Not one to give up, however, he calls Happy after waking up in the Netherlands, and after a fatherly moment they fly to London where their classmates will be boarding their trans-Atlantic flight home, per Beck's instructions so he can kill the ones who know about his deception (so MJ, Peter's friend Ned and Ned's girlfriend Betty).

Peter arrives mid-illusion and manages to disrupt it, though Happy previously gets a message over to Fury that makes the man suspicious (and, in Beck's own words, Fury is the most paranoid and dangerous person on the planet, so you do NOT want to make him suspicious!), and an actual battle ensues with Happy shepherding the targeted kids away and Peter engaging Beck.


He eventually beats the man because he can't be fooled anymore, and in the shoot-out with the drones Beck gets caught in the cross-fire, dying from the wounds while Peter takes control over EDITH again, stopping the drones.

All's well that ends well, and he and MJ begin seeing one another once back in New York (with a hilarious intermezzo of Happy apparently dating May, Peter's aunt at the moment), but a scene as the credits roll shows that Beck worked the footage from London to make Spider-Man look like the one responsible, and he also reveals to the world who Spider-Man really is.

This all calls for Fury to intervene, right? Well, another scene in the credits reveals that, hey psyche, Fury and Hill aren't Fury and Hill at all - they're two shapeshifting Skrulls (which everyone should remember from previous movies) because the real Fury is chillin' like a villain on a spaceship somewhere up there, getting whatever the heck work he needs to get done, and really not caring all that much for Earth problems at the moment.

Though I have this feeling that, once he gets back home, he gon' be PISSED at the mess he has to clean up!


With that, the movie comes to an actual close, and I'm left wondering what Marvel did to one of its strongest superheroes. Making Peter Parker a teenager may have been a marketing ploy to attract an audience of a certain demographic, but it takes away from the character's integrity, and I swear I don't know half of what's going on with him to begin with. Aunt May, the one who guides him and is his moral compass, is more a hippie than anything else (no offense to hippies everywhere), and is there even an uncle Ben in this version? Or is Stark the one who gets substituted into the story for him?

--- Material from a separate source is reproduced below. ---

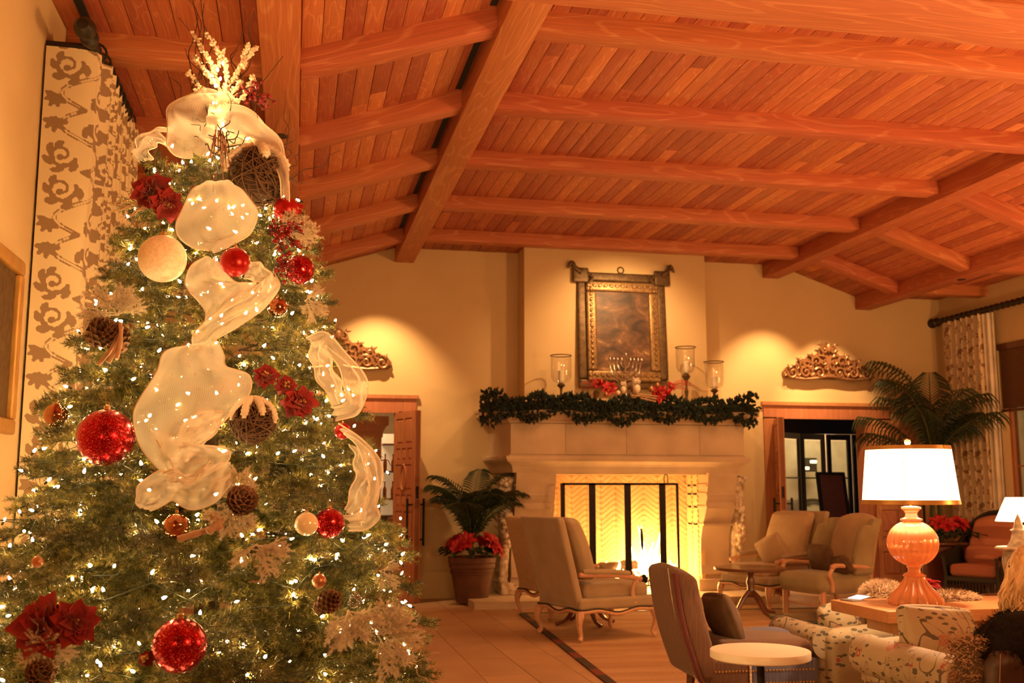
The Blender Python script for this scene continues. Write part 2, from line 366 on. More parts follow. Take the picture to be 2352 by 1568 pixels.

Either way, it's a bad sign when, only a day after seeing the movie, I already have trouble remembering why characters had to travel from point A to point B and can't figure out the reason why, so I'll be very brief.

The MCU has no clue what to do with Spider-Man, but supposedly there's going to be a fourth movie after No Way Home, the latest installment, which I don't know how they can excuse. Or why people eat this stuff up. Holland and Zendaya do bring a good quality to their characters, and I suppose Holland plays this dorky, all-around teenager well for the teenager he's supposed to be, but it's the teen drama that really throws you off.

Or it should, at least. Because teen drama doesn't really belong in a superhero movie, in my opinion, or should be used wisely, which ... it isn't, not here, let me tell you.


All in all, if not for the bits with Fury and Happy, this would have been a giant flop for me even with the billions it brought in at the box office. But you need it for continuity sake, I suppose, so if you can make yourself watch it, good for you!

Me, I'll stick with the older superheroes please, or the ones like Kate Bishop who at least balance all the drama a bit better, somehow.

10/10 would NOT recommend, but I suppose because it's part of the MCU, it's gotta be suffered.